MOTORISTS who speed in Oxford’s 20mph zones face being fined or hauled before the courts for the first time.

Thames Valley Police yesterday announced officers would start enforcing the 20mph limit for the first time since its widespread introduction three years ago.

It came just months after the county’s roads boss Rodney Rose warned the scheme had been a waste of money because of the lack of enforcement – saying it would not be rolled out elsewhere.

Last night Mr Rose cautiously welcomed the decision by Thames Valley Police to start enforcing the zones in thecity.

The county council spent almost £250,000 introducing the scheme for almost all residential roads and some main routes in September 2009.

But earlier this year police admitted they had not issued a single ticket for breaking the 20mph limit.

Yesterday police revealed they have started to enforce some 20mph zones in Oxford, following comments from campaigners and politicians.

Head of roads policing Supt Chris Brown said: “We have begun enforcing the 20mph speed restrictions in response to feedback from local communities about specific road safety issues in specific areas.

“This is an opportunity to see the results of proportionate, targeted enforcement in areas where there are concerns around 20mph limits.

“We do hope, however, that the 20mph speed restriction will continue to be largely self-enforcing by use of signage and road engineering.”

Mr Rose, also county council deputy leader, said: “It will be interesting to see how this works out in practice, how much enforcement takes place and what impact this has.

“Until we know these things it is difficult to make any judgements about 20mph limits in other parts of Oxfordshire in a time of financial constraint.”

Oxford Pedestrians’ Association welcomed the move but said it had taken a long time for police to go ahead with enforcement.

Chairman Sushila Dhall said: “There has been a huge call from the community for the 20mph limit to be enforced in Oxford.

“We are delighted that the police have found the resources for this – drivers should realise they are potentially zooming around in a lethal weapon.”

Police refused to say how far over 20mph drivers would have to be before being fined or prosecuted.

Yesterday in the 20mph zone in Morrell Avenue, East Oxford, police stopped drivers travelling at 26mph and above.

Those travelling between 26mph and 31mph were given a verbal caution, while those travelling at 32mph and above were given fixed penalty notices of £60, plus three points.
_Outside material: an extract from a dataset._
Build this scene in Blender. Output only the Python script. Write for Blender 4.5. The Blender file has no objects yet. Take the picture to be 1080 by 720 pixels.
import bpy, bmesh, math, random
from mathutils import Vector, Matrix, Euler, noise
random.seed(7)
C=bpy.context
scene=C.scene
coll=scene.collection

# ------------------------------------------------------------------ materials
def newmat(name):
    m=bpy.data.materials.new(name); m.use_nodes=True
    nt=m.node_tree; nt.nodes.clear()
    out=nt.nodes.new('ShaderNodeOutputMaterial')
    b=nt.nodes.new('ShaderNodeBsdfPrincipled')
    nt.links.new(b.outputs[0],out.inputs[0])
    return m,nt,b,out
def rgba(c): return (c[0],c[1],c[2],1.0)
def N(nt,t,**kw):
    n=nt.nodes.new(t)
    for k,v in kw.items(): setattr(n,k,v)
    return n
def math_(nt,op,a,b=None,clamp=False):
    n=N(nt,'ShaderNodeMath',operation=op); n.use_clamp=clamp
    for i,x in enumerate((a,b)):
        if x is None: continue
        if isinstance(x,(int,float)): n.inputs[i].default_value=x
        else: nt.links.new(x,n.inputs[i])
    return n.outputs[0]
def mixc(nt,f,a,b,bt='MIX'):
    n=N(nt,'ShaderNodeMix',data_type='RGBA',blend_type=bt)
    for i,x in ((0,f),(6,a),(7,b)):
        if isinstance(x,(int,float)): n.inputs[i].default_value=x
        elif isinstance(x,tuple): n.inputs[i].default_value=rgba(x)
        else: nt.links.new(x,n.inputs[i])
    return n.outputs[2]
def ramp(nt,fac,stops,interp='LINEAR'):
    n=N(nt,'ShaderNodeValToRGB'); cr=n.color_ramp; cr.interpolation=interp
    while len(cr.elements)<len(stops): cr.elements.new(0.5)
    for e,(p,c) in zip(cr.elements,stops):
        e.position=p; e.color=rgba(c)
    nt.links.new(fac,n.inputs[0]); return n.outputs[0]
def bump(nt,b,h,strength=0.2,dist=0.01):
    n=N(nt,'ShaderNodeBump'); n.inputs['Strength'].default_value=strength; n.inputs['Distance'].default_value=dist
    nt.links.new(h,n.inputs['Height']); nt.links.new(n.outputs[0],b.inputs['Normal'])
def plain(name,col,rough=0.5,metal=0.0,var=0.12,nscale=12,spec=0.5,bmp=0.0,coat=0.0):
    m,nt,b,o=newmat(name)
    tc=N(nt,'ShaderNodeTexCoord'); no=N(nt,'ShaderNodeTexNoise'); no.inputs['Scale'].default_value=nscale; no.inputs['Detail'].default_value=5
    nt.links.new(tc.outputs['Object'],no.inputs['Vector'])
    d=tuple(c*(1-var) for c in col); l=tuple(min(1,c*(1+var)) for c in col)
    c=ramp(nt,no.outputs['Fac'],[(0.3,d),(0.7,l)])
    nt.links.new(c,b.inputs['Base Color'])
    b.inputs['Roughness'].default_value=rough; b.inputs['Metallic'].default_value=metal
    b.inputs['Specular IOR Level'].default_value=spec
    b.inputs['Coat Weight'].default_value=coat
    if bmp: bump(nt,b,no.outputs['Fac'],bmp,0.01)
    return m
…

Out of 67 drivers stopped for speeding, 11 were given fixed penalty notices.

Richard Mann, spokesman for Oxford cycling campaign group Cyclox , said: “Driving at 32mph in a 20mph is taking the mickey and at that speed a driver could seriously injure someone or even kill them if they hit them.

“Cyclox is pleased that drivers will now have a clear message that they should not speed in a 20mph zone.”

In the two years before September 2009 there were 64 crashes that resulted in people being killed or seriously injured in Oxford.

That figure rose to 71 in the first two years of the 20mph scheme but slight injuries fell in the same period from 409 to 340.


  • September 2009: New 20mph zones come into force.
  • March 2010: An Oxford Mail speed survey finds that 75 per cent of drivers in Morrell Avenue are exceeding the speed limit.
  • September 2010: An Oxford Mail speed check finds 81 per cent of drivers in Morrell Avenue are exceeding the 20mph limit.
  • February 2011: New figures show drivers have slowed down by an average of 0.9mph since the new limit was introduced.
  • July 2011: Oxford City Council calls for 20mph limits to be enforced but Chief Insp Gill Wootton of roads policing says enforcement will be a “last resort.”
  • April 2012: Rodney Rose condemns 20mph speed limits as waste of money because police are not enforcing them.
  • May 2012: Headteachers in Abingdon express disappointment after Rodney Rose rules out 20mph zones for market towns.
  • August 2012: Police announce they are enforcing 20mph speed limits in Oxford.